Data lines
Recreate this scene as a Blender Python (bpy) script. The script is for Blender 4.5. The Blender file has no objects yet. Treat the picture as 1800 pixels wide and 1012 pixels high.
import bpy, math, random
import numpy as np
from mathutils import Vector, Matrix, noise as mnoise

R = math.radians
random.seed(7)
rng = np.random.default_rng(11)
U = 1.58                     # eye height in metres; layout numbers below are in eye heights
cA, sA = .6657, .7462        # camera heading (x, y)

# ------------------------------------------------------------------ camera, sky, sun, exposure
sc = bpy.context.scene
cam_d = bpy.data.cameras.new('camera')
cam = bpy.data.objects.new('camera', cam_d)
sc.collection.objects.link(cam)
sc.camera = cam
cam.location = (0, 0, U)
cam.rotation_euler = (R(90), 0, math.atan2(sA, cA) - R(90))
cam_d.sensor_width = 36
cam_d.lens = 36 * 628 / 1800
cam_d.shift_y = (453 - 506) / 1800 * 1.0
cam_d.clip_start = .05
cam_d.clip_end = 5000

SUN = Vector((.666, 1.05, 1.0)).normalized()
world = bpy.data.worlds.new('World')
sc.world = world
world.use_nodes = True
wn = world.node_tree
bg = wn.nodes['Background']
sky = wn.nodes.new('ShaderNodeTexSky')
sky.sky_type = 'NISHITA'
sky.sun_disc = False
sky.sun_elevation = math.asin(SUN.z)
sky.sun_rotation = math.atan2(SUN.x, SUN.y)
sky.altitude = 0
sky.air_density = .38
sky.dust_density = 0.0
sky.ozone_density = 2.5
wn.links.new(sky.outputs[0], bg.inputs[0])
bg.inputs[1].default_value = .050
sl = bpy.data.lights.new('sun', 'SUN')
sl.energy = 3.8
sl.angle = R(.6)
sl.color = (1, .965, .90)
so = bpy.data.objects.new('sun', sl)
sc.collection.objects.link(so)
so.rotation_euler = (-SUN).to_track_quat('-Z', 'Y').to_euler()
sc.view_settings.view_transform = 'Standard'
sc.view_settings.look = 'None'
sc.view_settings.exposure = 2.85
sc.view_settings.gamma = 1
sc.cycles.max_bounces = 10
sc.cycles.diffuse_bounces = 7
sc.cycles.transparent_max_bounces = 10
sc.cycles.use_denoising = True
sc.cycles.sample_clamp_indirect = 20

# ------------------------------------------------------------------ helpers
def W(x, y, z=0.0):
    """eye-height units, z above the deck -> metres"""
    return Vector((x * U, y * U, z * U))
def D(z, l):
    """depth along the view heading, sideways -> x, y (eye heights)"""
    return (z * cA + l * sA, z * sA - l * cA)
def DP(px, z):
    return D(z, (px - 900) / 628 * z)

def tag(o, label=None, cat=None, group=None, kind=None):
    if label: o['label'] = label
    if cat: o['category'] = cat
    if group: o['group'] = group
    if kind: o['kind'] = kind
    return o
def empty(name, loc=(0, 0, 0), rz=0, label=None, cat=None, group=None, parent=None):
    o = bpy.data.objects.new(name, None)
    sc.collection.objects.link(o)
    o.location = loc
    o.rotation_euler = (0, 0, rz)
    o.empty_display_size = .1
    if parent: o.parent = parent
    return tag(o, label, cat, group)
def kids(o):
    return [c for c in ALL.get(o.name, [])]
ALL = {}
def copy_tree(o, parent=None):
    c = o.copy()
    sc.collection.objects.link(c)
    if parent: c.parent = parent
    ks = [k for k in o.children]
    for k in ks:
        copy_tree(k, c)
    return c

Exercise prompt
Scan the material above for the word "scene". Copy each line where it occurs.

Solution for this problem
Recreate this scene as a Blender Python (bpy) script. The script is for Blender 4.5. The Blender file has no objects yet. Treat the picture as 1800 pixels wide and 1012 pixels high.
sc = bpy.context.scene